A Structural Change Coming in U.S. Employment — Cheap Natural Gas Price a Deal Changer

Job growth continued at a moderate pace, adding an estimated 203,000 net new jobs in November of 2013, essentially flat from the 200,000 gain in October 2013, as reported by the U.S. Bureau of Labor Statistics. In the past 12 months, the U.S. has averaged 191,000 net new jobs per month. Good news was that job growth in November occurred in almost all segments of the economy, with only Federal government employment showing a decline in total jobs. Segment data includes:

  • +31,000 Transportation and Warehousing Jobs
  • +28,000 Health Care Jobs
  • +27,000 Manufacturing Jobs
  • +55,000 Professional and Business Services Jobs
  • +22,000 Retail Trade Jobs
  • +18,000 Food Services and Drinking Places Jobs
  • +17,000 Construction Jobs
  • -7,000 Federal Jobs
  • Flat on Mining and Logging, Wholesale Trade, Information and Financial Services Jobs

The economy is still down 1.291 million jobs since the peak as of January 2008. At the current pace, however, the country is just six to seven months away from having the greatest employment level in history. The following graph shows the systematic recovery that has continued since 2010.

12-6-13 graph1

We now have a deal-changer in the U.S. economy – copious quantities of affordable natural gas as a result of hydraulic fracturing of shale formations . In the past 12 months, manufacturing has added 76,000 jobs, with one-third of those coming in November. I believe this will be a longer-term trend – literally decades — as energy prices have assured the U.S. of a large supply of affordable natural gas.

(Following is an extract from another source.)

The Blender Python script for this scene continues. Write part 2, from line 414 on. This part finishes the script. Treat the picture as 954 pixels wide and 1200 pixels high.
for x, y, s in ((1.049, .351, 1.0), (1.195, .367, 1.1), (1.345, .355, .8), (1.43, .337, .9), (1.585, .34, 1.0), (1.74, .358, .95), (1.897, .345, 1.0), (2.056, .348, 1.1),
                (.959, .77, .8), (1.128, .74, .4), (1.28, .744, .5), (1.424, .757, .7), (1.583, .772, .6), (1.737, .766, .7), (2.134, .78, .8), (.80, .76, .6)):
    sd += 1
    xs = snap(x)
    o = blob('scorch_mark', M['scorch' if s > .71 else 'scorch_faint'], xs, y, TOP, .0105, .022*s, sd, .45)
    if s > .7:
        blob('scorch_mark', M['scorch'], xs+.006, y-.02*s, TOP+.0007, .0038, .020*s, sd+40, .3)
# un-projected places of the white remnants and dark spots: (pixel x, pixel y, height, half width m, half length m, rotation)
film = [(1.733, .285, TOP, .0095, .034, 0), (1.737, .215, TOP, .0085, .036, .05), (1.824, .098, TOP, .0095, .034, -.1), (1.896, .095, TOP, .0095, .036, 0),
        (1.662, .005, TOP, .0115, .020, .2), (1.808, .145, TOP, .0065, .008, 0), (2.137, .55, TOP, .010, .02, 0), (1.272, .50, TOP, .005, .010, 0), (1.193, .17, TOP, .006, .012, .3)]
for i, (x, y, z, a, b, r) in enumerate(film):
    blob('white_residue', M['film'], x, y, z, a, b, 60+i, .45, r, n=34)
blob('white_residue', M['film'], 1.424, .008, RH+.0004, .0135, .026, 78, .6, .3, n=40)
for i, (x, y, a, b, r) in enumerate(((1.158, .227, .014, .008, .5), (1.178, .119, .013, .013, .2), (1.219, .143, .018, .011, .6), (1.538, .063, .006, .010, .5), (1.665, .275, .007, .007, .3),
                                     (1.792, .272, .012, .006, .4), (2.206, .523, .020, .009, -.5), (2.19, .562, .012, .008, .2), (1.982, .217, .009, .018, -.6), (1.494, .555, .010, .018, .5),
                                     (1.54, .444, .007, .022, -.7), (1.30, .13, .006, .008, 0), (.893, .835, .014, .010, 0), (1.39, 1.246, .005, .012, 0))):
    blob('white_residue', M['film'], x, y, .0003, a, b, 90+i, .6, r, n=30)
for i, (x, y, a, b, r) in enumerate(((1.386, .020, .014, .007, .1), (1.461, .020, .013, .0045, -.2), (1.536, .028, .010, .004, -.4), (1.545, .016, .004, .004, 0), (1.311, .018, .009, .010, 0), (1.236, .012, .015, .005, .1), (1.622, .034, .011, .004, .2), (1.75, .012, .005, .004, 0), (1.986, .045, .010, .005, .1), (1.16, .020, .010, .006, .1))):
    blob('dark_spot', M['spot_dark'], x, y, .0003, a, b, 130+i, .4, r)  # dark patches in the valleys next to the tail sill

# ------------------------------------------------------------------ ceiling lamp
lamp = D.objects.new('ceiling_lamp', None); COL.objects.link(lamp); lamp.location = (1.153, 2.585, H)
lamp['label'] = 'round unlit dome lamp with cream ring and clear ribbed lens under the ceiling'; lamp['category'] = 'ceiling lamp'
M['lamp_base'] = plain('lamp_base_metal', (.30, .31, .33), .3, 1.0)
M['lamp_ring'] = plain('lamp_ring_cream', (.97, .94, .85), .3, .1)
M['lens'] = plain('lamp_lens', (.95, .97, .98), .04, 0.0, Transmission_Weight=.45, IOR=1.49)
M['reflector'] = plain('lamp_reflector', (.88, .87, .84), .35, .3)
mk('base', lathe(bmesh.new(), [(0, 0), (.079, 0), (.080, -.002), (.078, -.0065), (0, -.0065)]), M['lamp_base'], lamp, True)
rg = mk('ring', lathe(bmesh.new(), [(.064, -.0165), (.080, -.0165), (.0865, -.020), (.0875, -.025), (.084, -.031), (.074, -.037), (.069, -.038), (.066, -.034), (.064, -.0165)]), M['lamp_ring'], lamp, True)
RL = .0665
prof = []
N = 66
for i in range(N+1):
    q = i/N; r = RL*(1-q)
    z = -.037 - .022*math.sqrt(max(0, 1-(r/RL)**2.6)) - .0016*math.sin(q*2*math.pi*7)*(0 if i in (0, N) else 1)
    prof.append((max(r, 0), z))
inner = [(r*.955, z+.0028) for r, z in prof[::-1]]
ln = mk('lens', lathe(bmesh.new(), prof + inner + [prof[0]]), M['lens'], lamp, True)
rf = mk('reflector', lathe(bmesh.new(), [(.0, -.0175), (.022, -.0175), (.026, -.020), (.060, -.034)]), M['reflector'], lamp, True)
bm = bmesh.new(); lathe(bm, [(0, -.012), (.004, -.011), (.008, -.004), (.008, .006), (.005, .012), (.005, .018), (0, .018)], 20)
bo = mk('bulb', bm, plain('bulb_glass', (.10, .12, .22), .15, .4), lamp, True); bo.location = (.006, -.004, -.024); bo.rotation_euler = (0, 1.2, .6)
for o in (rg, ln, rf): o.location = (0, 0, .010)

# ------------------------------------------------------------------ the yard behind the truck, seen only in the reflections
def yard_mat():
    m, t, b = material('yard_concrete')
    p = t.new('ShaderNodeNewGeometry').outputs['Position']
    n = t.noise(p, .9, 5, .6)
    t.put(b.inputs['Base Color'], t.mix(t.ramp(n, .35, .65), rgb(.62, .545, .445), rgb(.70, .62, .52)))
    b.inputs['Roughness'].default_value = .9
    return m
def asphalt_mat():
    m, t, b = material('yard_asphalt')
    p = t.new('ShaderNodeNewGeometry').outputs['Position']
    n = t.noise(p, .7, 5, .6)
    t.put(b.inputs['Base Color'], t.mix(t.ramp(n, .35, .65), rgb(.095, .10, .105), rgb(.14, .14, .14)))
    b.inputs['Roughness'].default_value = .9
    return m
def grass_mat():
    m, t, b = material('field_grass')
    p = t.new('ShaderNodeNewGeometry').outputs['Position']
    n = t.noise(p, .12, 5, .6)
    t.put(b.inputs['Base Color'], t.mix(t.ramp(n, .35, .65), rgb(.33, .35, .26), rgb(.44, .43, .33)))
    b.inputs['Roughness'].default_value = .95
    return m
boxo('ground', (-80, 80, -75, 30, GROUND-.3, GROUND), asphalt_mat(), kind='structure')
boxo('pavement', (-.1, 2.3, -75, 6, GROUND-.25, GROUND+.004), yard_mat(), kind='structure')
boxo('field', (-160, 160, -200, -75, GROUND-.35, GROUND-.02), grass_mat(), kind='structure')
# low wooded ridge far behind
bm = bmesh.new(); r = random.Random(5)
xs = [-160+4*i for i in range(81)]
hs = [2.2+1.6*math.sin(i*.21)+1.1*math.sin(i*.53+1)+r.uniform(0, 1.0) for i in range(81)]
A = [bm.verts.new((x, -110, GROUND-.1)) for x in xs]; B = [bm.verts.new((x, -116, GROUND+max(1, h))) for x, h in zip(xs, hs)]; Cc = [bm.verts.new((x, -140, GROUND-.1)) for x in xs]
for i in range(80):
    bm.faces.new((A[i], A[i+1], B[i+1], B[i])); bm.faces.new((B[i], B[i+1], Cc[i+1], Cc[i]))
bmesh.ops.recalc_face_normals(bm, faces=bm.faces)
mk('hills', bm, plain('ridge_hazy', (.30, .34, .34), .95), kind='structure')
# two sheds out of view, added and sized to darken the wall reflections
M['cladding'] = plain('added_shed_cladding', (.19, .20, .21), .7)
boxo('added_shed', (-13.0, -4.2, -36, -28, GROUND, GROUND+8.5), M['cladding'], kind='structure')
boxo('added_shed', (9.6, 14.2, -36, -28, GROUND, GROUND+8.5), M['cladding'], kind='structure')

Historically, as oil prices escalated, likewise did natural gas. The advent of massive increase in natural gas production, has now made the feedstock for the petrochemical industry very affordable despite $100 per barrel oil prices. This is becoming a major deal changer for the U.S. economy. The trend will be towards increased manufacturing employment.

The following graph illustrates the historical relationship between oil and natural gas. Note the marked departure in 2010 when oil prices escalated and natural gas prices fell.

12-6-13 graph2

Assuming the long-term price relationship still held, how much would we expect natural gas to cost today? The expected cost of natural gas, based on today’s oil price, would be almost double. Hence the cost of natural gas at the well head has essentially been halved due to hydraulic fracturing. This is just now driving core job growth in the U.S., a trend will expand.

Will there be some hiccups as the U.S. economy expands manufacturing? You bet, but the general trend in manufacturing employment will remain positive.

Finally some good news on the horizon.